Allocation of levy across the Maritime Sector

Buried in the model are a series of assumptions about the risks within the sub-sectors of maritime, and therefore the need for MNZ to both regulate and support that sector. In 2008, the burden of the costs of Maritime New Zealand were not allocated across the various users of the maritime sector on the basis of the costs those users actually imposed on the system, nor were they based on an accurate assessment of the risks of each sector.

In the papers provided by MNZ, sub-sectors were described as

Sub sector                                            % of levy as at 2014/15        % of levy as proposed

Foreign non-passenger                                 73.8%                                          63.3%

Foreign passenger                                        17.7%                                          19.6%

NZ SOLAS passenger                                   3.9%                                             4.1%

NZ Fishing                                                      1.2%                                               2.4%

NZ Domestic Passenger                                0.9%                                                1.4%

Other Commercial                                           1.1%                                                1.5%

Recreational maritime users not subject to Maritime Levy

These allocations are made by government decision and have never been justified, even in spite of the comments made by the Regulations Review Committee in 2009. We would welcome an explanation based on relative risk and compliance burden, as to how these allocations were determined and justified.

The proportion of the levy allocated to fishing and NZ Domestic Passenger does not reflect their widely understood risk or their compliance burden.
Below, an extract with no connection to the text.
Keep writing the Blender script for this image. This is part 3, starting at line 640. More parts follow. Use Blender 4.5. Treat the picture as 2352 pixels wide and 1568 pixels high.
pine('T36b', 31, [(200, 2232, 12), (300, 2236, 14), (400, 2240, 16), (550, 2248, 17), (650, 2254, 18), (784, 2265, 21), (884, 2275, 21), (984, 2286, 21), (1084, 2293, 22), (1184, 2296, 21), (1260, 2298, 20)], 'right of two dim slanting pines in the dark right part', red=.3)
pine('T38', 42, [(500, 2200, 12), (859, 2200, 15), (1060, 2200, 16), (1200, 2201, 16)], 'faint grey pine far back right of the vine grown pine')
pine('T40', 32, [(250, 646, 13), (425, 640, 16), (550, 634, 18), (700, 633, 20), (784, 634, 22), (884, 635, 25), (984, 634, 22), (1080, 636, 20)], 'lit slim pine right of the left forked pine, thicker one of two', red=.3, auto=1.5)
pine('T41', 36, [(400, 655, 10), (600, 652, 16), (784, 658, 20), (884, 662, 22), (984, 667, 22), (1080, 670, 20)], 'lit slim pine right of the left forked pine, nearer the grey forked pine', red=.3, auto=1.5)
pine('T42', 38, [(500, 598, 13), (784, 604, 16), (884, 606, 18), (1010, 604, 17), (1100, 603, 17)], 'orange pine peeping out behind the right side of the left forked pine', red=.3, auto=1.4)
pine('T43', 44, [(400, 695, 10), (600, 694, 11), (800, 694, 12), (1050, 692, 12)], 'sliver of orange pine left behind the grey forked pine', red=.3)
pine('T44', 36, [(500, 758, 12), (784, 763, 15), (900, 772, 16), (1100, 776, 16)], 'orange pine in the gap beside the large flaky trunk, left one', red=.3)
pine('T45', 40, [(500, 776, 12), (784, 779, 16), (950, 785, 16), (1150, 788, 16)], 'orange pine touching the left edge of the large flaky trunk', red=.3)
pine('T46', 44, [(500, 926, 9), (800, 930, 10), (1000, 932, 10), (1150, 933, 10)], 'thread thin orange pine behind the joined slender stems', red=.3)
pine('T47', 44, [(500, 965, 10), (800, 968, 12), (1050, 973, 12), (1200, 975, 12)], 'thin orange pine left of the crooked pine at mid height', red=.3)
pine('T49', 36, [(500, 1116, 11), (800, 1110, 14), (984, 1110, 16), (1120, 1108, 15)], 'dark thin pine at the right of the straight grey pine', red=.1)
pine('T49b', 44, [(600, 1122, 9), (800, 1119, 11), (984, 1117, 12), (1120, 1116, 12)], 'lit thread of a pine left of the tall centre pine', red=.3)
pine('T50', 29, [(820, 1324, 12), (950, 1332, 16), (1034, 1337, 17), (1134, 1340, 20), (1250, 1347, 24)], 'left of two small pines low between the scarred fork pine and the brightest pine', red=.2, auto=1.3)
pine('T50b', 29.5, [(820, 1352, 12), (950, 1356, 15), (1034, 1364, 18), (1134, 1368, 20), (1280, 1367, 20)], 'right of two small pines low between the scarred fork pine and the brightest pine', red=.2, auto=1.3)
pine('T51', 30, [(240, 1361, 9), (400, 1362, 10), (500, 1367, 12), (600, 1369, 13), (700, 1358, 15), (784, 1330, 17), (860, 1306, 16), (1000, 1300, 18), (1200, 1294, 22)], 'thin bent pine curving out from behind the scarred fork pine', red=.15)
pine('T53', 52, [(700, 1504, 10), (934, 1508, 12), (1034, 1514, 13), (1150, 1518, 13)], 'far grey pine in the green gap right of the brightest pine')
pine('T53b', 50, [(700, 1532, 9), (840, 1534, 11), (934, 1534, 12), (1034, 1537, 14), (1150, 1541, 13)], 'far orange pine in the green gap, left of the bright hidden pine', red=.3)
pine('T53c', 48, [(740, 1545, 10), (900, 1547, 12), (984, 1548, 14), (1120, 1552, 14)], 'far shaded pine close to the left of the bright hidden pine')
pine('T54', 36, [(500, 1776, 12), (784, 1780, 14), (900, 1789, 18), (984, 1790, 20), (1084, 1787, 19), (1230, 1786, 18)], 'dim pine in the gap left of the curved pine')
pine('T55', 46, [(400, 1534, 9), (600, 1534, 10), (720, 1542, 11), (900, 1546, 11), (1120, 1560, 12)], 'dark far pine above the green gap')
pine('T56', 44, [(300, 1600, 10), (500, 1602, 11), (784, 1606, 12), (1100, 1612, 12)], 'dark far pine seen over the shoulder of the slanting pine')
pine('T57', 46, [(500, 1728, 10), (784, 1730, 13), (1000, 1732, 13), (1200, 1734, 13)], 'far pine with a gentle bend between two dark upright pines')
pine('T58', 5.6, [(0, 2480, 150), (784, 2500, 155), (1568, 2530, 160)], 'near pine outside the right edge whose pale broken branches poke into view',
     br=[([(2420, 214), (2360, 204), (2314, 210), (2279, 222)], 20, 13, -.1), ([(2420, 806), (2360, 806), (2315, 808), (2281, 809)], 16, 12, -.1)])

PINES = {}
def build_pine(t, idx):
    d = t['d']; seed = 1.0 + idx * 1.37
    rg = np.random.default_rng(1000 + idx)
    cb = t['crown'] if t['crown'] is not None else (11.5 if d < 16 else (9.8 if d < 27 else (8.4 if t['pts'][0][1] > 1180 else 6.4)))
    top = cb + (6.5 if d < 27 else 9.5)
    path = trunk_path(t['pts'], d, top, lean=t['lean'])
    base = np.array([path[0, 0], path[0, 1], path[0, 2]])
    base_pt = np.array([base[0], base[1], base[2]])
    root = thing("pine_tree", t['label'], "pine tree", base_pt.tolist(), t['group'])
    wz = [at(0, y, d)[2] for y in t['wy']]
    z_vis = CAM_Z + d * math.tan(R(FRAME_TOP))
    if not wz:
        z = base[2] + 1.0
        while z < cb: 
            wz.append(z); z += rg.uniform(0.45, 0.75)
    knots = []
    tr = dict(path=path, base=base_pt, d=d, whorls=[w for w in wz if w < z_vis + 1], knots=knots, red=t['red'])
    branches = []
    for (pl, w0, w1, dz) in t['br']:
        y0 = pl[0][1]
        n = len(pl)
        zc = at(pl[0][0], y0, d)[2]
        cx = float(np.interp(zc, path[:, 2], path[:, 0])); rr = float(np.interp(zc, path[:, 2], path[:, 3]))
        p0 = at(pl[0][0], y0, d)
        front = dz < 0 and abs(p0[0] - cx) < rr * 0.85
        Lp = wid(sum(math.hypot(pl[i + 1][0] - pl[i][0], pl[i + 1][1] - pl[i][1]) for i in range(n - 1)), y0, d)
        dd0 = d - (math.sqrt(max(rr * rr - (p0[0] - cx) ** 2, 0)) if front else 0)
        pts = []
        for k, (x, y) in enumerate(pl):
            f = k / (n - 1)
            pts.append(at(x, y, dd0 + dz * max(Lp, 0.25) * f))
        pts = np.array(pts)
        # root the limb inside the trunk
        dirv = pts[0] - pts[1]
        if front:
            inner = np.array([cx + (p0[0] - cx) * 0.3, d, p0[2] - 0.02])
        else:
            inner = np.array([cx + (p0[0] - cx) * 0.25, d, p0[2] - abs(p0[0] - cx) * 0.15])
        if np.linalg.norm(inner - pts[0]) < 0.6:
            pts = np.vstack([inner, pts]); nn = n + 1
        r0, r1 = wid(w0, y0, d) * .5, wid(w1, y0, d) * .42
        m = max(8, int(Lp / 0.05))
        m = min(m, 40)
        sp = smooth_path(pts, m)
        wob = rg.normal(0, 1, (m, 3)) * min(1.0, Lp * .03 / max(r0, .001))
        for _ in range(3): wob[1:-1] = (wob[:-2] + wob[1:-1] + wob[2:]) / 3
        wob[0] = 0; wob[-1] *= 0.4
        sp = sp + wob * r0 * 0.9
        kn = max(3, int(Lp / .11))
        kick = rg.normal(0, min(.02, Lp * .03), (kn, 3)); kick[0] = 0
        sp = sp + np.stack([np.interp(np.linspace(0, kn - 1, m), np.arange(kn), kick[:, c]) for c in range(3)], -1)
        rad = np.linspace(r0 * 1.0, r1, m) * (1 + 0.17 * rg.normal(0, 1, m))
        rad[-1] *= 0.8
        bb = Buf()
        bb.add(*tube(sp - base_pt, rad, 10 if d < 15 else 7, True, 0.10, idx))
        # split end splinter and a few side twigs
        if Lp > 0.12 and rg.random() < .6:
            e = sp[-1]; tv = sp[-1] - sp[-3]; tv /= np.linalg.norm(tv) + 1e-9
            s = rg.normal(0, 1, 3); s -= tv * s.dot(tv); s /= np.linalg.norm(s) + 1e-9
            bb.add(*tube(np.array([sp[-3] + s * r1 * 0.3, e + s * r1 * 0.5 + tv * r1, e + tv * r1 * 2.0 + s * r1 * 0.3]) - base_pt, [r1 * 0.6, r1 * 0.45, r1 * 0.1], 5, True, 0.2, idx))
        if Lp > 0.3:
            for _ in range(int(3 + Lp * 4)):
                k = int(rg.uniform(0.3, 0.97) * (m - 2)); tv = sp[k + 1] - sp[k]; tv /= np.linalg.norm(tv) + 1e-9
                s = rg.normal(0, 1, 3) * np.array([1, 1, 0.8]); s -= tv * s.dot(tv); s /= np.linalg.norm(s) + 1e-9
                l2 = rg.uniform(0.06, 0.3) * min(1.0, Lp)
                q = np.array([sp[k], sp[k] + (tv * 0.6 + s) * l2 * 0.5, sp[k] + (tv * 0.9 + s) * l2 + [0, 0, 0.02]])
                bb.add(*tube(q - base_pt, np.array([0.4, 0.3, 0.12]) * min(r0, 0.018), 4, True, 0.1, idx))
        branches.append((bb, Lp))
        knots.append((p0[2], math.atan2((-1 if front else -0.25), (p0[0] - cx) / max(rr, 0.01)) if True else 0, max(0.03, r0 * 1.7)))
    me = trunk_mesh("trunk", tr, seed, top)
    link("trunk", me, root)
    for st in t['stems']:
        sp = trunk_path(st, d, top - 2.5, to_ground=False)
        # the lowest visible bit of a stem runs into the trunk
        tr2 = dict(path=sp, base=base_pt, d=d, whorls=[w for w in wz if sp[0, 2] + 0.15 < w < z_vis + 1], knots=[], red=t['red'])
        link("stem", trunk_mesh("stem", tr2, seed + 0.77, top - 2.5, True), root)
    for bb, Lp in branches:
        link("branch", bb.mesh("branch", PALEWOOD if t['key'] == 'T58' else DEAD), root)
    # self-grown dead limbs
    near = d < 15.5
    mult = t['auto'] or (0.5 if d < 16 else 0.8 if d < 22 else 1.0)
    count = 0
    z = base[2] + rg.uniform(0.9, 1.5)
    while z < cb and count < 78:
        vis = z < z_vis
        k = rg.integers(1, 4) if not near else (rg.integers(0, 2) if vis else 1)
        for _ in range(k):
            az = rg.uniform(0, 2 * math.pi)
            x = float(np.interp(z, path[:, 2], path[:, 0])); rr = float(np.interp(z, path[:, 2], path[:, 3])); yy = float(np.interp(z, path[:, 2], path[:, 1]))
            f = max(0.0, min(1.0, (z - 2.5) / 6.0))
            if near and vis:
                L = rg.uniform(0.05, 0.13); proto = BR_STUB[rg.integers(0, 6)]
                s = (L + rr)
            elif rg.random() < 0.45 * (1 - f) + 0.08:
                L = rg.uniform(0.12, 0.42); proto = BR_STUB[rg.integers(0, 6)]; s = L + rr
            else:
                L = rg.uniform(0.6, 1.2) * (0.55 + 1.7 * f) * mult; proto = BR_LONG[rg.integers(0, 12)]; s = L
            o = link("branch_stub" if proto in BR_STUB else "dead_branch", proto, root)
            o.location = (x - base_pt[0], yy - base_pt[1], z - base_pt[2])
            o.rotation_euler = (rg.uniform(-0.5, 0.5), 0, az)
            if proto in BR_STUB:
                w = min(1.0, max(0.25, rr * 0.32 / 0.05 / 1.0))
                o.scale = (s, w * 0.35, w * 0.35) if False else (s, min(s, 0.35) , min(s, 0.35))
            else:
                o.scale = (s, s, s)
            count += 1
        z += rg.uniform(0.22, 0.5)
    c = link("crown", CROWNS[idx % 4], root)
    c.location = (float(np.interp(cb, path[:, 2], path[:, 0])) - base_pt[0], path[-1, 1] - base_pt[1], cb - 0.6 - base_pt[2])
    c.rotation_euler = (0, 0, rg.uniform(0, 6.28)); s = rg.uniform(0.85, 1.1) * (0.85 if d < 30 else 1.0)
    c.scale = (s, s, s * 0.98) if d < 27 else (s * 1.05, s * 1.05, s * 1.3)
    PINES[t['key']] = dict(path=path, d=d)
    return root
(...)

The fishing sector would appear to be under-levied based on either criteria. An example best explains the benefits to the domestic passenger sector: one domestic ferry operator has 16 vessels and moves 4.5 million passengers per year, but apparently are seen as very low risk judging by the levy that they are paying, notwithstanding well documented and publicised safety and risk issues during the year

Affordability as a criteria

In the absence of the credible allocation model requested by the Regulations Review Committee, a proxy for ability to pay was developed; which does not meet the test of a consistent, analytical robust process. A further problem with the ability to pay concept was that its implementation was based on guesswork.

We have a further concern that using the perceived ability to pay as a criteria is promoting inefficiency within the New Zealand maritime sector. Fishing appears to be a sector that is under-levied based on its safety record, and where the sector itself believes that it is over-capitalised and under-developed. See for example “Calls for greater fishing industry collaboration to boost profitability” National Business Review 17 December 2015. It would be better to set levies that recognise the actual risk level in the fishing sector even where this drives consolidation within the sector.

The shift from GT to passenger capacity as a determinant of fees remains a concern to the sector. There seems to be an underlying assumption that the cost of the levy can just be added to the ticket price without any effect on the travelling public. In effect the passenger capacity calculation punishes passenger ferries for the seasonality of usage.

By way of example, midwinter overnight trips may have minimal passenger numbers (20-30 persons) but the SOLAS passenger ships are paying a levy based on the ship having full passenger loading on every trip. This appears to us to be conceptually wrong, especially when risk is supposed to be a component of the levy-setting process.


It is pointed out in the consultation paper that in many jurisdictions there is a correlation between the extent to which a maritime sector pays tax and the extent to which their government supports that sector’s compliance costs.

The United Kingdom and Singapore are at opposite ends of the spectrum. In the United Kingdom there is a substantial domestic maritime sector, paying taxes in the United Kingdom and, accordingly, the proportion of government funding for the operation of maritime officialdom is high. In Singapore, the maritime sector is substantially not paying taxes in Singapore and the cost of running the compliance system is largely coming from levies on the participants. New Zealand sits somewhere in the middle.

Based on overseas practice, we believe there is a sound argument for the parts of the New Zealand maritime sector that are domiciled here for tax purposes to receive a higher proportion of government funding for the operations of MNZ in respect of that sector. The coastal shipping sector fits this description. Accordingly, we assert that coastal shipping should be subject to lower levies with the shortfall being met by an increased government contribution. This is not a donation; rather it is a recognition of the benefit to this country of having locally domiciled ship operators.

In conclusion, we are concerned that:

• Government is not meeting its share of the burden of ensuring New Zealand seas are safe, clean and secure.

• Robust data as to levels of risk and compliance burden have not been used, with the effect that the levies do not proportionally align with the differing demands placed on MNZ by the different parts of the maritime sector.

• The use of passenger numbers is an inappropriate measure to use when setting levies. It leads to over-levying passenger carrying ships. This measure appears to have been selectively used to the detriment of SOLAS passenger ships but ignored in respect of non-SOLAS passenger vessels.

• Assumed ability to pay is an inappropriate measure when setting levies. As currently run, the levy structure appears to be designed to subsidise the fishing sector, non-SOLAS passenger vessels and recreational use.

• The significance of only some parts of the sector being New Zealand taxpayers is not adequately recognised.

Again, thank you for the opportunity to provide comments.